Groups, teams, and organizations are composed of cohorts, which can be defined as individuals who hold a common attribute. For instance, everyone born in 1960 is of the same age. This means they also have shared common experiences. People born in 1970 have experienced the information revolution, but not the Korean conflict. People born in 1945 shared the Vietnam war, but not the Great Depression. Women in US organizations today who were born before 1945 matured prior to the women’s movement and have had substantially different experiences from women born after 1960. Group demography, therefore suggest that attributes such as age or the date that someone joins a specific work team or organization should help us to predict turnover. Essentially the logic goes like this: Turnover will be greater among those with dissimilar experiences because communication is more difficult. Conflict and power struggles are more likely and more severe when they occur. The increased conflict makes group membership less attractive, so employees are more likely to quit. Similarly, the losers in a power struggle are more apt to leave voluntarily or to be forced out.

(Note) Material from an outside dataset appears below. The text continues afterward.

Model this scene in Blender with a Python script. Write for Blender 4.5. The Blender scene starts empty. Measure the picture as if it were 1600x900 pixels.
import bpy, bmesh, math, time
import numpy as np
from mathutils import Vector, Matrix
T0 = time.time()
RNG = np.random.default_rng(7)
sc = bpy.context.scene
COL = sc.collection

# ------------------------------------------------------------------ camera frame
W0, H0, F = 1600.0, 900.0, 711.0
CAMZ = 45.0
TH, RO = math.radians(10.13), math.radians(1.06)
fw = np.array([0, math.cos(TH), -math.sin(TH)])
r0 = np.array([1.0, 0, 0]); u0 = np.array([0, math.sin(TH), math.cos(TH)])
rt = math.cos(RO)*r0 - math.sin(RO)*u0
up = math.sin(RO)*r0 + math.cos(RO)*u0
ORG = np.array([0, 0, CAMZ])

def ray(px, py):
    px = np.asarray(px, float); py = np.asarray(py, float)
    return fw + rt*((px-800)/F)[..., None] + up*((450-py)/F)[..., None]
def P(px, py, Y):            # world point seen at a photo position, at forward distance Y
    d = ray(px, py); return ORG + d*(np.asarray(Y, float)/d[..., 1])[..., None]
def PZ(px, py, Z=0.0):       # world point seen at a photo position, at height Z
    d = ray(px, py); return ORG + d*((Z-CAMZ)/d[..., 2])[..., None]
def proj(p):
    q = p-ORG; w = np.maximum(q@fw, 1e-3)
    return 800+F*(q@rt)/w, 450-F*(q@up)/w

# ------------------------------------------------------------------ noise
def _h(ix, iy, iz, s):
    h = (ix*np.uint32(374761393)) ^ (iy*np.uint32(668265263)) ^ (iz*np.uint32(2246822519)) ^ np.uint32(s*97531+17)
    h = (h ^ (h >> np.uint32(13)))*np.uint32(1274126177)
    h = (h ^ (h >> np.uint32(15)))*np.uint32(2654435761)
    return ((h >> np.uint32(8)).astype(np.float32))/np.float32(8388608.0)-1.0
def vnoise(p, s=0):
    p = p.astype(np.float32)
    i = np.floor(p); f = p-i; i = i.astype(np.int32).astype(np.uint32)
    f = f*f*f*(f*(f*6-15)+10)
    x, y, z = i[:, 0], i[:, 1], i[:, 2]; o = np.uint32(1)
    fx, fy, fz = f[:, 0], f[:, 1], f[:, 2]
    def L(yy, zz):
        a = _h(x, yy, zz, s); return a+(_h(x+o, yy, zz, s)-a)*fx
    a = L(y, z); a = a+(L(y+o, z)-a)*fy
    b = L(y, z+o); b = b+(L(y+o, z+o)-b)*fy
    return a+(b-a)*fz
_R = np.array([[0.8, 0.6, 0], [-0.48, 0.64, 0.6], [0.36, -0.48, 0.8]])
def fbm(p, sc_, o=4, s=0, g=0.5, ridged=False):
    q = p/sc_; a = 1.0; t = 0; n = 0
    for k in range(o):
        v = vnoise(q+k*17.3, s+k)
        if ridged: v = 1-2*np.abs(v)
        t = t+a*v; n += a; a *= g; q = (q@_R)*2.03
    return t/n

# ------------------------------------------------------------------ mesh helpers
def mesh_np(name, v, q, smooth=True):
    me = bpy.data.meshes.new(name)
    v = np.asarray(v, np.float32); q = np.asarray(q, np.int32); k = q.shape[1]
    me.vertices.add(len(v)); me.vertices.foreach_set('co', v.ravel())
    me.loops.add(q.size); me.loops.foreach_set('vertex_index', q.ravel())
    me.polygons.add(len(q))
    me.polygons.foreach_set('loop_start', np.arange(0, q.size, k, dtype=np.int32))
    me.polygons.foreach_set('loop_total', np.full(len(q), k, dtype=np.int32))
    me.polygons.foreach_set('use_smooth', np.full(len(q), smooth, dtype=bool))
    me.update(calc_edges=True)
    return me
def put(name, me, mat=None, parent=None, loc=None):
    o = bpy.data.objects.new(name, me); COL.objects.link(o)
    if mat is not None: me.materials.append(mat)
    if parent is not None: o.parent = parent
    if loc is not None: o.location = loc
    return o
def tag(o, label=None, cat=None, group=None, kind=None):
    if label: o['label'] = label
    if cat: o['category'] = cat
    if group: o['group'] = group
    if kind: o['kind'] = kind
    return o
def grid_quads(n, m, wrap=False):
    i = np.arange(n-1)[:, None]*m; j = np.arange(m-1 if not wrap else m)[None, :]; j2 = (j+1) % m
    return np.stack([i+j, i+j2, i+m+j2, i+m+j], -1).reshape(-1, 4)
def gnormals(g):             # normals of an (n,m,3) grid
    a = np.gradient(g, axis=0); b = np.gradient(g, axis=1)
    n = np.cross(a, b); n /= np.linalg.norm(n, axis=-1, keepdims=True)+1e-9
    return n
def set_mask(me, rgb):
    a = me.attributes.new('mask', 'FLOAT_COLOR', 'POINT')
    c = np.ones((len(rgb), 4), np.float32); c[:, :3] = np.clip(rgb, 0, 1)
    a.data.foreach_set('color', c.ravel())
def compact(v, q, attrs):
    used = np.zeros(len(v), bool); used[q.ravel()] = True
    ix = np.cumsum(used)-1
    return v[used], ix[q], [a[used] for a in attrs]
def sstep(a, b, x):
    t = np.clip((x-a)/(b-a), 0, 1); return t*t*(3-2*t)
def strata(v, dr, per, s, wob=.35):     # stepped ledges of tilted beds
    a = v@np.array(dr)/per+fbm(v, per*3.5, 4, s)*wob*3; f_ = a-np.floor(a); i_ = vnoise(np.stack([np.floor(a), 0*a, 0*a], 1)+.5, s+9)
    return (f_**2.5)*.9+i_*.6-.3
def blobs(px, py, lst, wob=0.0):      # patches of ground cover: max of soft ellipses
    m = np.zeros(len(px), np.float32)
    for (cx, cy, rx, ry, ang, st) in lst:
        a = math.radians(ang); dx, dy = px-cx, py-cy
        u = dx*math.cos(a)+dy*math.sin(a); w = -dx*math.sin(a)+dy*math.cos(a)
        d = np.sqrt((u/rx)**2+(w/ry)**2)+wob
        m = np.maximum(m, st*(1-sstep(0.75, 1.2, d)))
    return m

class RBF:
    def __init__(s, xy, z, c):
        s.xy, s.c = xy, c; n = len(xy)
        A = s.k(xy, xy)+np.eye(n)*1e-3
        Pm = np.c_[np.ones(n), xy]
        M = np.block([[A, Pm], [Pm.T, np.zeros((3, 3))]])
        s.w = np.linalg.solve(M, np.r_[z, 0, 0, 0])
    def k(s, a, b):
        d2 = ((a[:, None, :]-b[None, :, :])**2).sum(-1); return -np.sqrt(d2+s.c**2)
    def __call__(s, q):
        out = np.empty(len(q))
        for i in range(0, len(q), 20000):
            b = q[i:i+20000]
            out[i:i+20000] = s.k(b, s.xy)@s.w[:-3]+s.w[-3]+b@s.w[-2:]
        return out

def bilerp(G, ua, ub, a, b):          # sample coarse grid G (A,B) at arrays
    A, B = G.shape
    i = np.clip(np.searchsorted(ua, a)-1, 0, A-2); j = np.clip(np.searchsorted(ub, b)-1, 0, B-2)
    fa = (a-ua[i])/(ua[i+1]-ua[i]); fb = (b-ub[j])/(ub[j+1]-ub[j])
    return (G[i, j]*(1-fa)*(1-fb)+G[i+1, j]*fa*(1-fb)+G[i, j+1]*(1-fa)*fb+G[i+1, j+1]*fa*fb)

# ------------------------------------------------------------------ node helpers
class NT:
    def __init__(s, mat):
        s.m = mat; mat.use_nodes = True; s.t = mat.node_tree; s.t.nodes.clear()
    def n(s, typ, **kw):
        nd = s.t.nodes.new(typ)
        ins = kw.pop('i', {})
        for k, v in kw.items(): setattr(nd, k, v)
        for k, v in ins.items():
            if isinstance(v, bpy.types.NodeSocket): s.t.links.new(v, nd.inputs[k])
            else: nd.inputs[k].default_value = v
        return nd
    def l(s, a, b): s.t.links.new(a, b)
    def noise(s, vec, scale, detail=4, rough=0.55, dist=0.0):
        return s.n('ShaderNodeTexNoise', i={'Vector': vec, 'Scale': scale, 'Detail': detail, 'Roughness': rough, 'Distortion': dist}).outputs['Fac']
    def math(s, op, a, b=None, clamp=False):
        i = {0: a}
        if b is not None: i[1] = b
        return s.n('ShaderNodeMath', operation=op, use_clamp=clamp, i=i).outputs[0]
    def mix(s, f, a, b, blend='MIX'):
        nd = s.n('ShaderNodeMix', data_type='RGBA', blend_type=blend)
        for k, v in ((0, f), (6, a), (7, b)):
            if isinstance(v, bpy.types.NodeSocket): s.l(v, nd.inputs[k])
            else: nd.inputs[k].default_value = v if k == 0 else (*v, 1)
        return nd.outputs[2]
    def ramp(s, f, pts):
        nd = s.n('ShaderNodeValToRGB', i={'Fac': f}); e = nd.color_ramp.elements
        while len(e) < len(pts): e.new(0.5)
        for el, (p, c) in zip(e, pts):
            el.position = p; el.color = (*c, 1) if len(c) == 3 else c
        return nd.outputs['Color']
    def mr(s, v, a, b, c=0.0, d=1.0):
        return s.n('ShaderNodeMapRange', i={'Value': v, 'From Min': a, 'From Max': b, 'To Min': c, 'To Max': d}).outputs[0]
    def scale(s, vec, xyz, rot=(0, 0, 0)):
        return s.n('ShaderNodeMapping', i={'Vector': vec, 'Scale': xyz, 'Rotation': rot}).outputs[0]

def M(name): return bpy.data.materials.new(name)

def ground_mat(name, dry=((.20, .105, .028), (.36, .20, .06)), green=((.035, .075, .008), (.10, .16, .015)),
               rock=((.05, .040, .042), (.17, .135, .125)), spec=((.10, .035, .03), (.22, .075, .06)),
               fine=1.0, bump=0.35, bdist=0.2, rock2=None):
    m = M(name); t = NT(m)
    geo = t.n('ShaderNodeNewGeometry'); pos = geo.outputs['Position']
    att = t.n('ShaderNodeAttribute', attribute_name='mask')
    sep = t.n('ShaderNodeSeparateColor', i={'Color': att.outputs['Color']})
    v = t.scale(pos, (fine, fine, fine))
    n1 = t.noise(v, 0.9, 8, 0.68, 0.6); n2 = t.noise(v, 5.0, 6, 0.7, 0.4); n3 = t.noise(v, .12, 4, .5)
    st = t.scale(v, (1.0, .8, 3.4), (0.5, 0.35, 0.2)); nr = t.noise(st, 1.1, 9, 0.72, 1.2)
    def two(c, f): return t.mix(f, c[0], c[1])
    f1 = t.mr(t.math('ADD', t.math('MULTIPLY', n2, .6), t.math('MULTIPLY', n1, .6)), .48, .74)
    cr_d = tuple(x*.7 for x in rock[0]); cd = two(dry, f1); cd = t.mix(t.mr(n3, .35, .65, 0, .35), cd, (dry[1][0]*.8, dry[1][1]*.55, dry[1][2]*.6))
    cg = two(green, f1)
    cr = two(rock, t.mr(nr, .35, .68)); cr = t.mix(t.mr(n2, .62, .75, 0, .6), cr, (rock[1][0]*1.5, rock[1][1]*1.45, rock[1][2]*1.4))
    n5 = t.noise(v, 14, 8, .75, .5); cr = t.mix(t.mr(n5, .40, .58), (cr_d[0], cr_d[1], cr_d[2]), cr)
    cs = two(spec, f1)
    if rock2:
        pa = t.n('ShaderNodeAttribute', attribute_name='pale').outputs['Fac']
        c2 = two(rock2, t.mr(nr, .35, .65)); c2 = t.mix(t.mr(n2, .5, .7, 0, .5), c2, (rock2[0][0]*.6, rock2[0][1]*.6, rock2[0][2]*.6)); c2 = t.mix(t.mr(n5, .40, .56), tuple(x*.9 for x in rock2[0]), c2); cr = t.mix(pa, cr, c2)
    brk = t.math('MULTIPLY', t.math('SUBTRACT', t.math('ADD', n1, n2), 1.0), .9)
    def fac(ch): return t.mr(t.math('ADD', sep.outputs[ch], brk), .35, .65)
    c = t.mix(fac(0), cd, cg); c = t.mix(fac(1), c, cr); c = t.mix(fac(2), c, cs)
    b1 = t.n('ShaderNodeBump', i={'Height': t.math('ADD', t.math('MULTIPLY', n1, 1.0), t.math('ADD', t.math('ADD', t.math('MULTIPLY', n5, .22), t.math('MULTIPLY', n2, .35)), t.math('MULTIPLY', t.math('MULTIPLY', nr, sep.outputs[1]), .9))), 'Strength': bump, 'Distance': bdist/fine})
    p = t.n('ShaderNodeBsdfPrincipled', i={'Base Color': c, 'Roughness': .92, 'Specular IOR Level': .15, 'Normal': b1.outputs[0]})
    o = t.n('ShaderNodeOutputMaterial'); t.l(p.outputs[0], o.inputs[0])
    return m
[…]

A number of studies have sought to test this thesis and the evidence is quite encouraging. For example in departments or separate work groups in which a large portion of members entered at the same time, there is considerably more turnover among those outside this cohort. Also, when there are large gaps between cohorts, turnover is higher. People, who enter a group or an organization together, or at approximately the same time, are more likely to associate with one another, have a similar perspective on the group or organization, and thus be more likely to stay. On the other hand, discontinuities or bulges in the group’s date-of-entry distribution are likely to result in a higher turnover rate within that group.

The implication of this line of inquiry is that composition of a team may be an important predictor of turnover. Differences per se may not predict turnover. But large differences within a single team will lead to turnover. If everyone is moderately dissimilar from everyone else in a team, the feelings of being an outsider are reduced. So, it’s the degree of dispersion on an attribute, rather than the level, that matters most.

Size of teams: The president of AOL Technologies says the secret to a great team is Think small. Ideally our team should have been to nine people. His advice is supported by evidence. Generally speaking the most effective teams have fewer than 10 members. And experts suggest using the smallest number of people who can do the task. Unfortunately, there is a pervasive tendency for managers to err on the side of making teams too large. While a minimum of 4 or 5 may be necessary to develop diversity of views and skills, managers seem to seriously underestimate how coordination problems can geometrically increase as team members are added. When teams have excess members, cohesiveness and mutual accountability declines, social loafing increases, and more and more people do less talking relative to others. Moreover, large teams have trouble coordinating with one another, especially when time pressure is present. So in designing effective teams, managers should try to keep them less than 10. If a natural working unit is larger and you want a team effort consider breaking the group into sub teams.

Member Flexibility; Teams made up of flexible individuals have members who can complete each other’s tasks. This is an obvious plus to a team because it greatly improves its adaptability and makes it less reliant on any single member. So selecting members who themselves value flexibility then cross-training them to be able to do each other’s jobs should lead to higher team performance over time.